Так, с трагической ясностью обрисовал поведение и состояние Пушкина Вяземский, близкий друг поэта, свидетель последних дней и часов его жизни. Но Вяземский мог и не все сказать. Он был связан обещанием. Он писал А. Я. Булгакову: «Пушкин нам всем, друзьям своим, как истинным душеприказчикам, завещал священную обязанность: оградить имя его от клеветы. Он жил и умер в чувстве любви к ней и в убеждении, что она невинна. И мы, очевидцы всего, что было, проникнуты этим убеждением» (8 февраля 1837 г.).

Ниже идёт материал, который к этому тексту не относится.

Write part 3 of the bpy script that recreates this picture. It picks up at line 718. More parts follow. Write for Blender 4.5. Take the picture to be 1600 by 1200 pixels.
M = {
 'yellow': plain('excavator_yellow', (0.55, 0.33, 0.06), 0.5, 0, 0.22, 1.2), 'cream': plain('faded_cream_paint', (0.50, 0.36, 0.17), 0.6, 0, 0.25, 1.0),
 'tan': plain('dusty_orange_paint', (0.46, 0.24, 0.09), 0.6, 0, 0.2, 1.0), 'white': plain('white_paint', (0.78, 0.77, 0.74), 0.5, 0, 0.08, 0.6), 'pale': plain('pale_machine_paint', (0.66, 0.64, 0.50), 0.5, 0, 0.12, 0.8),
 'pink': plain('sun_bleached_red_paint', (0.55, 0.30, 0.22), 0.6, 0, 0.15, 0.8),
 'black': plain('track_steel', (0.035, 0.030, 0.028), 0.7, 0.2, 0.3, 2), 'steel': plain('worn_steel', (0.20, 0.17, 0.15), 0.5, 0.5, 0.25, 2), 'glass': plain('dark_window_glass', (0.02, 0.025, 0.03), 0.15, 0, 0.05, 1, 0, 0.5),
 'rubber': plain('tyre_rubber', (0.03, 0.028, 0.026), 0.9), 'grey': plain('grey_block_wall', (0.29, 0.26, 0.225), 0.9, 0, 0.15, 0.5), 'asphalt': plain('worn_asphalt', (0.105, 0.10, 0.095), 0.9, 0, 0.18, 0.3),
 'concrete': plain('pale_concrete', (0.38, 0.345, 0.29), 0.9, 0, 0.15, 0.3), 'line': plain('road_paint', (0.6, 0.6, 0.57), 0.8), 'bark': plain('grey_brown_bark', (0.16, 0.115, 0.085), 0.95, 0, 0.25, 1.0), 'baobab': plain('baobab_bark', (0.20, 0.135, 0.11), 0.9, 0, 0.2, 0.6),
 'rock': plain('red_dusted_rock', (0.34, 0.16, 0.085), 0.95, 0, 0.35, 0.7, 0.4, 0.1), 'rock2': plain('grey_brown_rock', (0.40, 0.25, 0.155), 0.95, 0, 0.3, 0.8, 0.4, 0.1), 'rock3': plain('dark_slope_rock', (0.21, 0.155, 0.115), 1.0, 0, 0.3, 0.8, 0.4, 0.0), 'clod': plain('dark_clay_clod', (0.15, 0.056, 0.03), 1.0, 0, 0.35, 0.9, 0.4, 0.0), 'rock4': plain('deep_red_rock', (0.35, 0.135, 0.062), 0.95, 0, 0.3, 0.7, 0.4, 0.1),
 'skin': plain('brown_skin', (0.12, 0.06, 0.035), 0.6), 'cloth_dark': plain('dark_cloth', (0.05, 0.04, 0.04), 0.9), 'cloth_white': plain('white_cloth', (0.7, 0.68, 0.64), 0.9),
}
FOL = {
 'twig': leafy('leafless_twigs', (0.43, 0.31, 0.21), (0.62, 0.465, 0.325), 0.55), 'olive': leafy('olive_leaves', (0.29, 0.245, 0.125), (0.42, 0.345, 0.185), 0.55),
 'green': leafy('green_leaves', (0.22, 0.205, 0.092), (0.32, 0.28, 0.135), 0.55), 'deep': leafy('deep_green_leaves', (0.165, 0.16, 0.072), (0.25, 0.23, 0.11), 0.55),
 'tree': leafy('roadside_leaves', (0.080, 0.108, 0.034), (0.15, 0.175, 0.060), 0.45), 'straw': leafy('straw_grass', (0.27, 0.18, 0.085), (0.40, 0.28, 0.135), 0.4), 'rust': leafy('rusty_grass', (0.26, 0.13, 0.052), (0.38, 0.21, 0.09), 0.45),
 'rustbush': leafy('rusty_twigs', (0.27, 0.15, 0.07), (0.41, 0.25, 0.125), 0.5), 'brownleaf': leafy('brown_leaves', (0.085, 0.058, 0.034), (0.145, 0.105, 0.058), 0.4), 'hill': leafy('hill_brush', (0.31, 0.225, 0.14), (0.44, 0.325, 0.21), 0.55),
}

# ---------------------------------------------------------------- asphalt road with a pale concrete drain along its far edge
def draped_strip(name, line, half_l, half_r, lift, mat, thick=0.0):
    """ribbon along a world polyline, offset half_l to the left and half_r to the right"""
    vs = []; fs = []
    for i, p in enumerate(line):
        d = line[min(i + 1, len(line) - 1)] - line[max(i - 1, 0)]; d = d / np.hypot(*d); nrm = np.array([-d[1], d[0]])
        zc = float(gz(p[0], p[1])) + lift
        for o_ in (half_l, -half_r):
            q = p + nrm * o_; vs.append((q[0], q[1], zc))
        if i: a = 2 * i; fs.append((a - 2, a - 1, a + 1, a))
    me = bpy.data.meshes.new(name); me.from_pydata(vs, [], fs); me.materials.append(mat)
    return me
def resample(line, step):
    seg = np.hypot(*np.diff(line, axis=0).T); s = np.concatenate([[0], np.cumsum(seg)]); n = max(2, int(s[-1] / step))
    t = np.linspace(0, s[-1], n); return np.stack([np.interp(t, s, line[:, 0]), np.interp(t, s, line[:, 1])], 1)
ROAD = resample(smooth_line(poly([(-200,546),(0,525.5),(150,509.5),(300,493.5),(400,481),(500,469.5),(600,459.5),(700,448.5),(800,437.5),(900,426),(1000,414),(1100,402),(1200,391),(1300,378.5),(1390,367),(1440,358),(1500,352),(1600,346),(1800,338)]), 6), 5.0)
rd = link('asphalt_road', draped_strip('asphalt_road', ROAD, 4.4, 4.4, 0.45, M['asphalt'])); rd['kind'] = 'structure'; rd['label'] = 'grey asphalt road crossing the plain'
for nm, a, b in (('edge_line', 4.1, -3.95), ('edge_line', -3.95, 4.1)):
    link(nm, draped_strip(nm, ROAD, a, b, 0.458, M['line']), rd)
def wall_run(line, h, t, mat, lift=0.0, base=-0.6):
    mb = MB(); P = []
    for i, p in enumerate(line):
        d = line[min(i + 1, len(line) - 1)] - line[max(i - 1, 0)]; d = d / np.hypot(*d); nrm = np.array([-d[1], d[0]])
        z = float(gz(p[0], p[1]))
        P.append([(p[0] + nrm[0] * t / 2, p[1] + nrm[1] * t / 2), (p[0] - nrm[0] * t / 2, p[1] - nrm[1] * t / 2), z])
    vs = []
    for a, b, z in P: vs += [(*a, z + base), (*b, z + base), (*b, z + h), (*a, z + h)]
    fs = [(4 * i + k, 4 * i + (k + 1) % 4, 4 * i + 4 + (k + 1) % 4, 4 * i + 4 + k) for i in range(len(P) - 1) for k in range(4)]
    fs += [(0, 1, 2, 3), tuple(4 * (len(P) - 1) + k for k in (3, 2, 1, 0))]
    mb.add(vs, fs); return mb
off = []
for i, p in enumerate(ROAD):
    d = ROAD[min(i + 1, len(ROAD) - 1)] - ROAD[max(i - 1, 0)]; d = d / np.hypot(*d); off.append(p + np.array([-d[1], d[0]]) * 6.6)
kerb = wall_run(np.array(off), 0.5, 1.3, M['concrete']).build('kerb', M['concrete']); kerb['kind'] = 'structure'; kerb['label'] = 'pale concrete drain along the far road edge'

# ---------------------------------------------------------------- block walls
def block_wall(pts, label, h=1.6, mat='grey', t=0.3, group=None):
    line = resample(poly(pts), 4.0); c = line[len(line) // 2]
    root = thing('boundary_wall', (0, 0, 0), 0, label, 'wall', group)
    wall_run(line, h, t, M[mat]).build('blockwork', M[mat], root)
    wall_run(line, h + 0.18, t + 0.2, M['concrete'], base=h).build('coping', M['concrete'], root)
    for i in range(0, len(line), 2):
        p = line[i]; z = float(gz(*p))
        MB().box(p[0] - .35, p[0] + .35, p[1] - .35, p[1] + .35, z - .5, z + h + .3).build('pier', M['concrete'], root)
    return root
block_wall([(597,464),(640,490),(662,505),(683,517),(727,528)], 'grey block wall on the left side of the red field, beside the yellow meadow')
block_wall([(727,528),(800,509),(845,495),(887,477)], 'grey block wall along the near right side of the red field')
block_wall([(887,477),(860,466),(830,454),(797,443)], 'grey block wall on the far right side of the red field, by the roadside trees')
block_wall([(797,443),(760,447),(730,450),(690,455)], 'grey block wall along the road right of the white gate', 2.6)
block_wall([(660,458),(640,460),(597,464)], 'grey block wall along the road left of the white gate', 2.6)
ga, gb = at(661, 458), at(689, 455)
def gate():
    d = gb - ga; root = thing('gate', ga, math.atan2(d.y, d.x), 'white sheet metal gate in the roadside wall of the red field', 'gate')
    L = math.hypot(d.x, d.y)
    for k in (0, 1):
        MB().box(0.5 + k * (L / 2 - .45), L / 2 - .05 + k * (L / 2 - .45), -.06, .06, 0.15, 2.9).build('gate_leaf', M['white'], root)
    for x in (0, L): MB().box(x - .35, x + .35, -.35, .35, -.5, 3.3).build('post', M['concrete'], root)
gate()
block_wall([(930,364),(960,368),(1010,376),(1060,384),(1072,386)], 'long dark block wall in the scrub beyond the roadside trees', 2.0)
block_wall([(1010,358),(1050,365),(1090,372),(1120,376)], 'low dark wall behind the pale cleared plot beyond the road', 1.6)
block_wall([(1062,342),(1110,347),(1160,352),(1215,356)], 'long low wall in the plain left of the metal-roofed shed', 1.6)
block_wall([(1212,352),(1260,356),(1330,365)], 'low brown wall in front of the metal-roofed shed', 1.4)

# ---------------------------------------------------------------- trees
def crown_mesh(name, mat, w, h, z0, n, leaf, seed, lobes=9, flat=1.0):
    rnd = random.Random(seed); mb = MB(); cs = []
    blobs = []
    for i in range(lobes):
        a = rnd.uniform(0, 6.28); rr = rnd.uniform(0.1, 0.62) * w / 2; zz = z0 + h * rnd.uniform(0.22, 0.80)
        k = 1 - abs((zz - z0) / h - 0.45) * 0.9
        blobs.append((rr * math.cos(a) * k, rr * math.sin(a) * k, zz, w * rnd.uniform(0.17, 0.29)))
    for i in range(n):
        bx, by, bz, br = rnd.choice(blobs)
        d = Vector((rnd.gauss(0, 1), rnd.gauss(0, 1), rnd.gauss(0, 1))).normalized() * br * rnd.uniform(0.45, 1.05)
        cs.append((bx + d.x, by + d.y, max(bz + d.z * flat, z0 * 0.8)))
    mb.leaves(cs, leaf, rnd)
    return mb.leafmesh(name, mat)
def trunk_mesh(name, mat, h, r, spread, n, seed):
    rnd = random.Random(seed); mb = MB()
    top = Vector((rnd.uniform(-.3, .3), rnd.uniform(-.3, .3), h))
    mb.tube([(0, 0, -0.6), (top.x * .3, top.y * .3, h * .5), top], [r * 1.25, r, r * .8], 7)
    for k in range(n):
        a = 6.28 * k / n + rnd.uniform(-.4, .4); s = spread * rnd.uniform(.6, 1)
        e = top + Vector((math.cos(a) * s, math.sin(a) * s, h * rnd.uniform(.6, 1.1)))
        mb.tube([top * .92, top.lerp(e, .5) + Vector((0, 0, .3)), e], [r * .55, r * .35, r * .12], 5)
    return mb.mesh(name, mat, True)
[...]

Несколько дней спустя, в письме к дочери Булгакова, молоденькой княгине О. А. Долгоруковой, Вяземский более сурово отозвался о поведении Натальи Николаевны: «Пушкин был прежде всего жертвою (будь сказано между нами) бестактности своей жены и ее неумения вести себя, жертвою своего положения в обществе, которое, льстя его тщеславию, временами раздражало его, – жертвою своего пламенного и вспыльчивого характера, недоброжелательства салонов, и в особенности жертвою жестокой судьбы, которая привязалась к нему, как к своей добыче, и направляла всю эту несчастную историю» (7 апреля 1837 г.).
Охотилась за ним судьба. Но сети для ловли сплели хорошенькие ручки Натальи Николаевны.
23 января был большой бал у графини Воронцовой. Дантес не отходил от Пушкиной, веселил и смешил ее. Издали следил за ними Пушкин. Вдруг он увидел, что его жена вздрогнула и отшатнулась от своего кавалера. Он сразу увез ее домой. Дорогой он узнал, что Дантес рассказывал ей об их общем мозольном операторе, который будто бы сказал ему, «que le corps de Mme Pouchkine est plus beau que celui de ma femme»[75].